Is the P vs NP problem really a problem? Can't we say that the P problems are the problems solvable by classical computer because it fits into its architecture and NP problems are quantum in nature and can be solved by computers of quantum architecture?


Solution

  • No, classical computers can solve NP problems, just not quickly for large problem sizes.

    Practical performance is not at all the point of the P vs NP problem.

    I think (but am not sure) that there could be some classical-polynomial-time problems which a quantum computer could solve more quickly than a classical computer of comparable technology level.


    The point of P vs. NP is that we haven't even proved that Nondeterministic Polynomial-time problems (solution verifiable in polynomial time) are actually harder than any/every possible P problem.

    i.e. that the set of all NP problems is not identical to the set of P problems.

    We currently don't know how to solve NP-complete problems in polynomial time, but nobody has proved we can't, and that's what the https://en.wikipedia.org/wiki/P_versus_NP_problem is about.


    Quantum computing is a super-set of classical computing, so a quantum computer can solve every P problem in polynomial time. But not necessarily using a quantum algorithm that actually treats any bits as having values other than pure 0 or pure 1.

    But we don't know if quantum computers can solve every NP problem in polynomial time. That's another open problem. (See comments: we don't know if BQP = NP, as well as not knowing if P = NP.)


    Regardless of whether quantum computers exist that can solve (some?) NP problems in a reasonable amount of time, P vs NP is still an open question in theoretical CS. Classical computing is still a very interesting and relevant subject1.

    Given that nobody's found a way to solve NP-complete problems in polynomial time yet, it's highly unlikely that there is one, and if there is it's unlikely that it's fast for practical problem sizes. (Perhaps very large scale factors or exponents for a very quickly-growing polynomial that's still smaller than any exponential function as n approaches infinity.)

    Requiring a quantum computer to solve efficiently (for large problem sizes) is related to whether any P algorithm is known for classical computers.

    Quantum computing doesn't solve or obsolete the P vs.

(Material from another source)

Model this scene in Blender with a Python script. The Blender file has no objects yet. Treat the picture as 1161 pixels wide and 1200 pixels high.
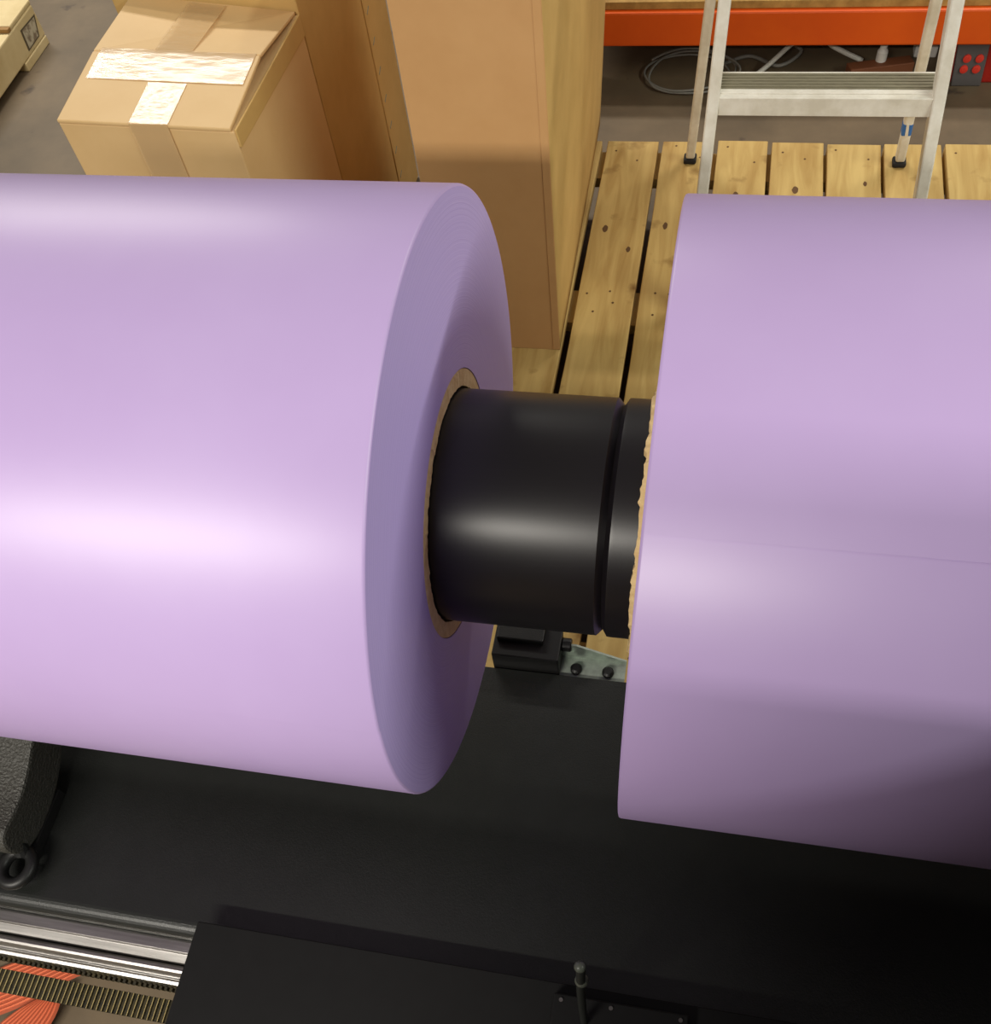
import bpy, bmesh, math, random
from mathutils import Vector, Matrix, noise

R = random.Random(7)
sc = bpy.context.scene
col = sc.collection
H = 1.345                      # camera height above the floor; all heights below are written relative to the camera
PI = math.pi

# ------------------------------------------------------------------ camera
cam_d = bpy.data.cameras.new('camera')
cam = bpy.data.objects.new('camera', cam_d)
col.objects.link(cam)
right = Vector((0.979, 0.178, -0.101)).normalized()
pitch, roll, yaw = 1.06425642, 0.210511963, -0.364140256
f = Vector((math.sin(yaw) * math.cos(pitch), math.cos(yaw) * math.cos(pitch), -math.sin(pitch)))
r0 = Vector((math.cos(yaw), -math.sin(yaw), 0))
d0 = f.cross(r0)
rt = math.cos(roll) * r0 + math.sin(roll) * d0
dn = -math.sin(roll) * r0 + math.cos(roll) * d0
m = Matrix((rt, -dn, -f)).transposed().to_4x4()
m.translation = (0, 0, H)
cam.matrix_world = m
cam_d.sensor_fit = 'HORIZONTAL'
cam_d.sensor_width = 36
cam_d.lens = 1095.1296 * 36 / 1161
cam_d.shift_x = 0
cam_d.shift_y = 174 / 1161
cam_d.clip_start = 0.02
cam_d.dof.use_dof = False
sc.camera = cam

# ------------------------------------------------------------------ world, lamps, exposure
sc.view_settings.view_transform = 'Standard'
sc.view_settings.look = 'None'
sc.view_settings.gamma = 1
sc.view_settings.use_curve_mapping = False
sc.view_settings.exposure = 0.14
w = bpy.data.worlds.new('hall_air')
sc.world = w
w.use_nodes = True
w.node_tree.nodes['Background'].inputs[0].default_value = (1.0, 0.93, 0.86, 1)
w.node_tree.nodes['Background'].inputs[1].default_value = 0.17


def tube(x, y, zc, length, power, colr=(1, .945, .85), width=.16, turn=0):
    l = bpy.data.lights.new('ceiling_tube', 'AREA')
    l.shape = 'RECTANGLE'
    l.size, l.size_y = length, width
    l.energy = power
    l.color = colr
    o = bpy.data.objects.new('ceiling_tube', l)
    o.location = (x, y, zc + H)
    o.rotation_euler.z = turn
    col.objects.link(o)
    return o


tube(-1.05, -1.95, 1.22, 2.0, 142)
tube(2.6, -.25, 1.2, 2.4, 100, (.96, 1, .88), .16, PI / 2)
tube(-2.25, 3.62, 1.22, 2.2, 95, (1, .96, .88), .24)
tube(1.6, 3.0, 1.25, 1.6, 42)


# ------------------------------------------------------------------ helpers
def tag(o, label=None, cat=None, group=None, kind=None):
    if label: o['label'] = label
    if cat: o['category'] = cat
    if group: o['group'] = group
    if kind: o['kind'] = kind
    return o


def empty(name, x, y, zc, label, cat, group=None):
    o = bpy.data.objects.new(name, None)
    o.location = (x, y, zc + H)
    o.empty_display_size = .05
    col.objects.link(o)
    return tag(o, label, cat, group)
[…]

NP question.


    Footnote 1: I expect classical computing to be at least theoretically interesting even in a hypothetical future where cheap microcontrollers can include some quantum logic without increasing their cost or requiring cryo-cooling or other expensive operating requirements.

    But that hypothetical future is unlikely. Even given time for ramp-up of quantum-computer production lines to match the current vast economies of scale and technological maturity of doped silicon, decoherence is a major unsolved problem. There's no reason to expect that quantum computing will ever fully take over from classical; silicon is fundamentally pretty robust and can operate well at room temperature.

    It might become an essential component of desktop computers in the future (the way floating point hardware or GPUs are now: ubiquitous on high-end CPUs but still absent on microcontrollers). But there will still be pure-classical components.